Sejumlah ulama menjelaskan (التَخَطِّي) dengan mendefinisikannya sebagai berikut:

أن يرفع رجله بحيث تحاذي أعلى منكب الجالس

“(Jalan melangkahi orang duduk) dengan mengangkat kaki sampai setara dengan pundak orang yang duduk.”

Mengenai hukum melangkahi orang yang sedang duduk. Meskipun sebagian ulama tetap mengkategorikan (التَخَطِّي) sebagai tindakan yang dilarang, walaupun tidak sampai kaki sejajar dengan pundak orang yang duduk. Meskipun hukum asalnya adalah makruh, namun berlaku beberapa hukum tambahan terkait perbuatan ini:

1). Haram jika sampai mengganggu kenyamanan orang yg duduk.

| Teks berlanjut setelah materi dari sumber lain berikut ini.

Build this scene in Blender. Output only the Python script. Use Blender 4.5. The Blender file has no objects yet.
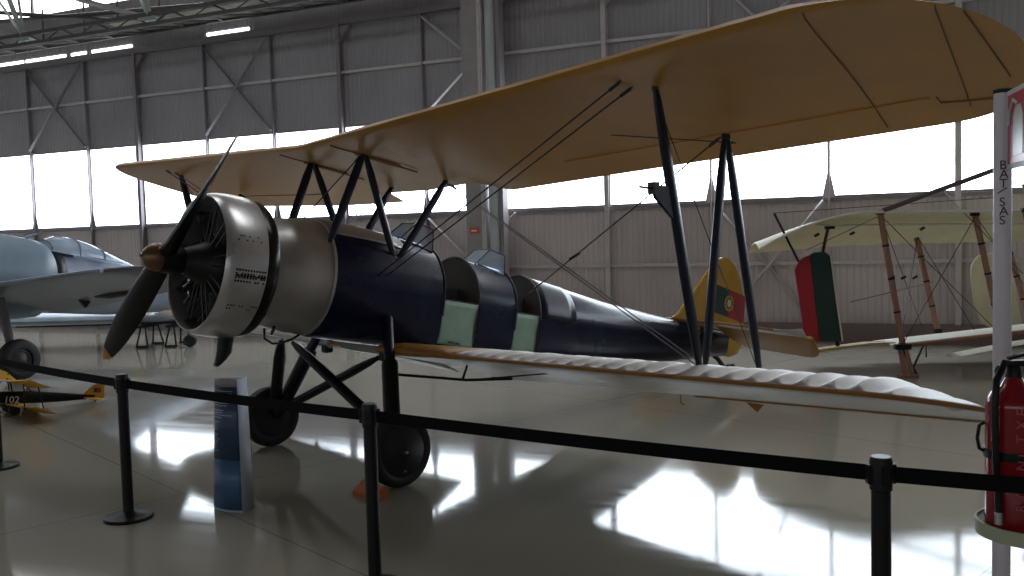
import bpy, bmesh, math, random
from math import sin, cos, pi, radians, sqrt, atan2
from mathutils import Vector, Matrix
random.seed(4)
sc = bpy.context.scene
C = sc.collection

# ------------------------------------------------------------------ materials
def mat(name, col, rough=.5, metal=0., var=.0, vscale=6., bump=0., bscale=40., spec=.5, coat=0., emit=None, estr=0., alpha=1., trans=0., coatr=.05, stretch=(1,1,1)):
    m = bpy.data.materials.new(name); m.use_nodes = True
    nt = m.node_tree; b = nt.nodes['Principled BSDF']
    b.inputs['Base Color'].default_value = (*col, 1); b.inputs['Roughness'].default_value = rough
    b.inputs['Metallic'].default_value = metal; b.inputs['Specular IOR Level'].default_value = spec
    b.inputs['Coat Weight'].default_value = coat; b.inputs['Coat Roughness'].default_value = coatr
    b.inputs['Transmission Weight'].default_value = trans; b.inputs['Alpha'].default_value = alpha
    if emit: b.inputs['Emission Color'].default_value = (*emit, 1); b.inputs['Emission Strength'].default_value = estr
    tc = nt.nodes.new('ShaderNodeTexCoord'); mp = nt.nodes.new('ShaderNodeMapping')
    nt.links.new(tc.outputs['Object'], mp.inputs['Vector']); mp.inputs['Scale'].default_value = stretch
    if var > 0:
        n = nt.nodes.new('ShaderNodeTexNoise'); n.inputs['Scale'].default_value = vscale; n.inputs['Detail'].default_value = 5
        nt.links.new(mp.outputs[0], n.inputs['Vector'])
        r = nt.nodes.new('ShaderNodeMapRange'); r.inputs['From Min'].default_value = .3; r.inputs['From Max'].default_value = .7
        r.inputs['To Min'].default_value = 1-var; r.inputs['To Max'].default_value = 1+var
        nt.links.new(n.outputs['Fac'], r.inputs['Value'])
        mx = nt.nodes.new('ShaderNodeVectorMath'); mx.operation = 'SCALE'; mx.inputs[0].default_value = col
        nt.links.new(r.outputs[0], mx.inputs['Scale']); nt.links.new(mx.outputs[0], b.inputs['Base Color'])
        r2 = nt.nodes.new('ShaderNodeMapRange'); r2.inputs['To Min'].default_value = max(.02, rough*.8); r2.inputs['To Max'].default_value = min(1, rough*1.25)
        nt.links.new(n.outputs['Fac'], r2.inputs['Value']); nt.links.new(r2.outputs[0], b.inputs['Roughness'])
    if bump > 0:
        n = nt.nodes.new('ShaderNodeTexNoise'); n.inputs['Scale'].default_value = bscale; n.inputs['Detail'].default_value = 3
        nt.links.new(mp.outputs[0], n.inputs['Vector'])
        bp = nt.nodes.new('ShaderNodeBump'); bp.inputs['Strength'].default_value = bump; bp.inputs['Distance'].default_value = .02
        nt.links.new(n.outputs['Fac'], bp.inputs['Height']); nt.links.new(bp.outputs[0], b.inputs['Normal'])
    return m

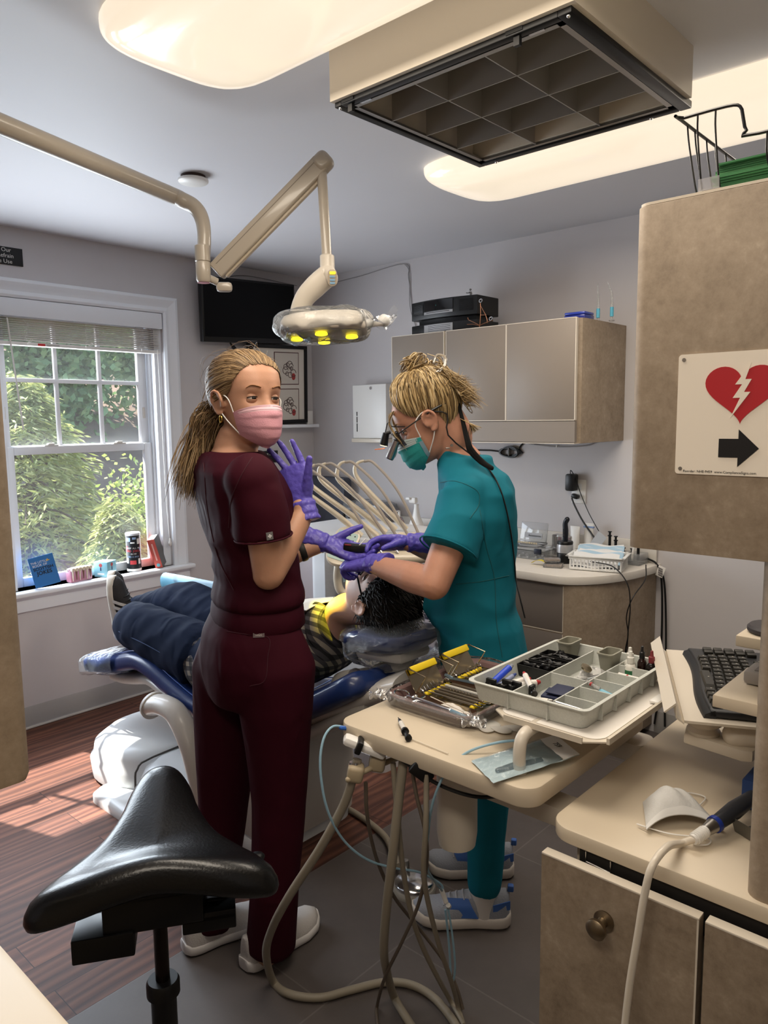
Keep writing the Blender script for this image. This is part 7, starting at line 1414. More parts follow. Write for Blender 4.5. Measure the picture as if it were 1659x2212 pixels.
tm = thing('teeth_model', 'pink and clear dental teeth model on the window sill', 'model', (1.757, 3.715, SZ)); R2_ = rotm('Z', 8)
MB().box((1.757, 3.715, SZ+.034), (.125, .045, .066), .008, R2_).build('gum_block', film('pink_resin', '#c77f94', .55, .15, .3, .3, 20), tm); M_TOO = mat('tooth_ivory', '#d6c8b4', .3); M_ROOT = mat('root_brown', '#7c5547', .6)
for k in range(6):
    x = -.05+.02*k; p = Vector((1.757, 3.715, SZ))+R2_ @ Vector((x, -.0225, 0)); MB().box(p+Vector((0, 0, .068)), (.017, .02, .02), .005, R2_).build('tooth', M_TOO, tm); MB().cyl(p+Vector((0, -.0005, .01+.006*(k % 2))), p+Vector((0, -.0005, .06)), .002, .006).build('root', M_ROOT if k % 2 else M_TOO, tm)
MB().tube([Vector((1.757, 3.715, SZ+.066))+R2_ @ Vector((.058*math.cos(a), .02*math.sin(a), 0)) for a in np.linspace(0, 2*PI, 30)[:-1]], .008, 8, closed=True).build('clear_rim', film('clear_resin', '#e0e4e6', .2, .05, .4, 0), tm)
bx = thing('small_box', 'small pale blue card box between the teeth model and the printed canister', 'box', (1.91, 3.735, SZ)); Rx = rotm('Z', 28)
MB().box((1.91, 3.735, SZ+.04), (.08, .08, .08), .001, Rx).build('carton', mat('pale_blue_card', '#86bccb', .5), bx)
for q in (0, 90):
    R3 = rotm('Z', 28-q) @ R_LEFT; p = Vector((1.91, 3.735, SZ+.045))+R3 @ Vector((0, 0, .0405)); MB().lathe([(.001, 0), (.010, 0), (.001, .0006)], p+R3 @ Vector((0, .018, 0)), R3).build('red_balloon', mat('balloon_red', '#b04648', .6), bx); MB().box(p+R3 @ Vector((0, -.002, 0)), (.007, .018, .001), 0, R3).build('figure_mark', mat('navy_print', '#2c3a63', .6), bx); MB().box(p+R3 @ Vector((0, -.028, 0)), (.04, .008, .0008), 0, R3).build('name_strip', M_WT, bx)
cn = thing('canister', 'black and white printed joke canister on the window sill', 'canister', (2.08, 3.745, SZ)); cx_, cy_ = 2.083, 3.745
MB().lathe([(.0385, 0), (.0385, .012), (.038, .014)], (cx_, cy_, SZ), None, 32).build('base', M_WHITE, cn); MB().lathe([(.038, .014), (.038, .198)], (cx_, cy_, SZ), None, 32).build('tube', mat('canister_black', '#17171a', .4), cn); MB().lathe([(.0395, .197), (.0395, .208), (.036, .212), (.001, .212)], (cx_, cy_, SZ), None, 32).build('lid', mat('clear_lid', '#c9c9cc', .25), cn)
M_LBL = [mat('label_white', '#d7d5d0', .6), mat('label_blue', '#8fa6c6', .6), mat('label_red', '#c23c40', .6)]
def oncan(ang, z, R_=.0386): a = math.radians(ang); return Vector((cx_+R_*math.cos(a), cy_+R_*math.sin(a), SZ+z)), axes((-math.sin(a), math.cos(a), 0), (0, 0, 1), (math.cos(a), math.sin(a), 0))
view = -120
def patch(da, z, w_, h_, m):
    MB().grid(lambda u, v: (cx_+.0387*math.cos(math.radians(view+da+(u-.5)*w_)), cy_+.0387*math.sin(math.radians(view+da+(u-.5)*w_)), SZ+z+(v-.5)*h_), 9, 3).build('label_patch', m, cn)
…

2). Sunnah jika memang ada ruang kosong di depan, dan ia di belakang tidak ada tempat.

3). Makruh jika tidak ada ruang kosong yg dituju, walaupun dengan tujuan membagi-bagikan mushaf.

4). Khilaf aula jika di depan ada ruang kosong, tapi ia sudah dapat tempat.

Hukum-hukum ini tidak berlaku bagi imam dan orang yg diagungkan, baik karena kesholehan atau punya jabatan, mereka boleh melangkahi orang-orang duduk menuju ke mihrab misalnya bagi imam, atau ke tempat yg disediakan bagi orang mulia tersebut.